+++ Data provided +++

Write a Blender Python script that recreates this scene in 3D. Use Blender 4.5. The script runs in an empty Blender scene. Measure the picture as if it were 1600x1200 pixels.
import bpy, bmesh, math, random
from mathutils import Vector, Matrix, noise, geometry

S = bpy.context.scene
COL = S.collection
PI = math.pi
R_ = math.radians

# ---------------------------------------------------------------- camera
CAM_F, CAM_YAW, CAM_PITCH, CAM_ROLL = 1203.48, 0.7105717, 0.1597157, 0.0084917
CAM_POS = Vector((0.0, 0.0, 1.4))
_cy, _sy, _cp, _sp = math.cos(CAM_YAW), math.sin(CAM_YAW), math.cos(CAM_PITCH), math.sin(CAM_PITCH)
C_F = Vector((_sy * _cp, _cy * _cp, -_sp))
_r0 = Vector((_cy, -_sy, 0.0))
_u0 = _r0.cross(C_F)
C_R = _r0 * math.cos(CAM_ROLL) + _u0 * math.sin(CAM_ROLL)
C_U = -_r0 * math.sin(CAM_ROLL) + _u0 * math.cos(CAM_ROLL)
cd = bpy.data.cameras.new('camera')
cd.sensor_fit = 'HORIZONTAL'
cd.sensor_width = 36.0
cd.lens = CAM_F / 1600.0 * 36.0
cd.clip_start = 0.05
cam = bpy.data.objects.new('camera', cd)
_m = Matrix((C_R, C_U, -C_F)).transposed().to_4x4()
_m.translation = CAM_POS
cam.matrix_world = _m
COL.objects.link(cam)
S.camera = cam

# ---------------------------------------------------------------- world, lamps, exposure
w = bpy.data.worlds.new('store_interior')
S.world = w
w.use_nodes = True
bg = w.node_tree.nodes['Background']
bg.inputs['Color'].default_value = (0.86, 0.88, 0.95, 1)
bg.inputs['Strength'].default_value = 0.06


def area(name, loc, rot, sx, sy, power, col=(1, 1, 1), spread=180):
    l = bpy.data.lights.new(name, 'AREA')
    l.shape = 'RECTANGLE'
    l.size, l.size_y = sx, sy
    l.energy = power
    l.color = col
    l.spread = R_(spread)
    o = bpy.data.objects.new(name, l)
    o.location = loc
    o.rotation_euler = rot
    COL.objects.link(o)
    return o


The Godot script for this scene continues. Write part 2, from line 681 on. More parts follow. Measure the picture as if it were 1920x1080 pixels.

+++

→ **What is asked**
Give all of the entries again, word for word.

→ **Solution**
Write a Blender Python script that recreates this scene in 3D. Use Blender 4.5. The script runs in an empty Blender scene. Measure the picture as if it were 1600x1200 pixels.
import bpy, bmesh, math, random
from mathutils import Vector, Matrix, noise, geometry

S = bpy.context.scene
COL = S.collection
PI = math.pi
R_ = math.radians

# ---------------------------------------------------------------- camera
CAM_F, CAM_YAW, CAM_PITCH, CAM_ROLL = 1203.48, 0.7105717, 0.1597157, 0.0084917
CAM_POS = Vector((0.0, 0.0, 1.4))
_cy, _sy, _cp, _sp = math.cos(CAM_YAW), math.sin(CAM_YAW), math.cos(CAM_PITCH), math.sin(CAM_PITCH)
C_F = Vector((_sy * _cp, _cy * _cp, -_sp))
_r0 = Vector((_cy, -_sy, 0.0))
_u0 = _r0.cross(C_F)
C_R = _r0 * math.cos(CAM_ROLL) + _u0 * math.sin(CAM_ROLL)
C_U = -_r0 * math.sin(CAM_ROLL) + _u0 * math.cos(CAM_ROLL)
cd = bpy.data.cameras.new('camera')
cd.sensor_fit = 'HORIZONTAL'
cd.sensor_width = 36.0
cd.lens = CAM_F / 1600.0 * 36.0
cd.clip_start = 0.05
cam = bpy.data.objects.new('camera', cd)
_m = Matrix((C_R, C_U, -C_F)).transposed().to_4x4()
_m.translation = CAM_POS
cam.matrix_world = _m
COL.objects.link(cam)
S.camera = cam

# ---------------------------------------------------------------- world, lamps, exposure
w = bpy.data.worlds.new('store_interior')
S.world = w
w.use_nodes = True
bg = w.node_tree.nodes['Background']
bg.inputs['Color'].default_value = (0.86, 0.88, 0.95, 1)
bg.inputs['Strength'].default_value = 0.06


def area(name, loc, rot, sx, sy, power, col=(1, 1, 1), spread=180):
    l = bpy.data.lights.new(name, 'AREA')
    l.shape = 'RECTANGLE'
    l.size, l.size_y = sx, sy
    l.energy = power
    l.color = col
    l.spread = R_(spread)
    o = bpy.data.objects.new(name, l)
    o.location = loc
    o.rotation_euler = rot
    COL.objects.link(o)
    return o


The Godot script for this scene continues. Write part 2, from line 681 on. More parts follow. Measure the picture as if it were 1920x1080 pixels.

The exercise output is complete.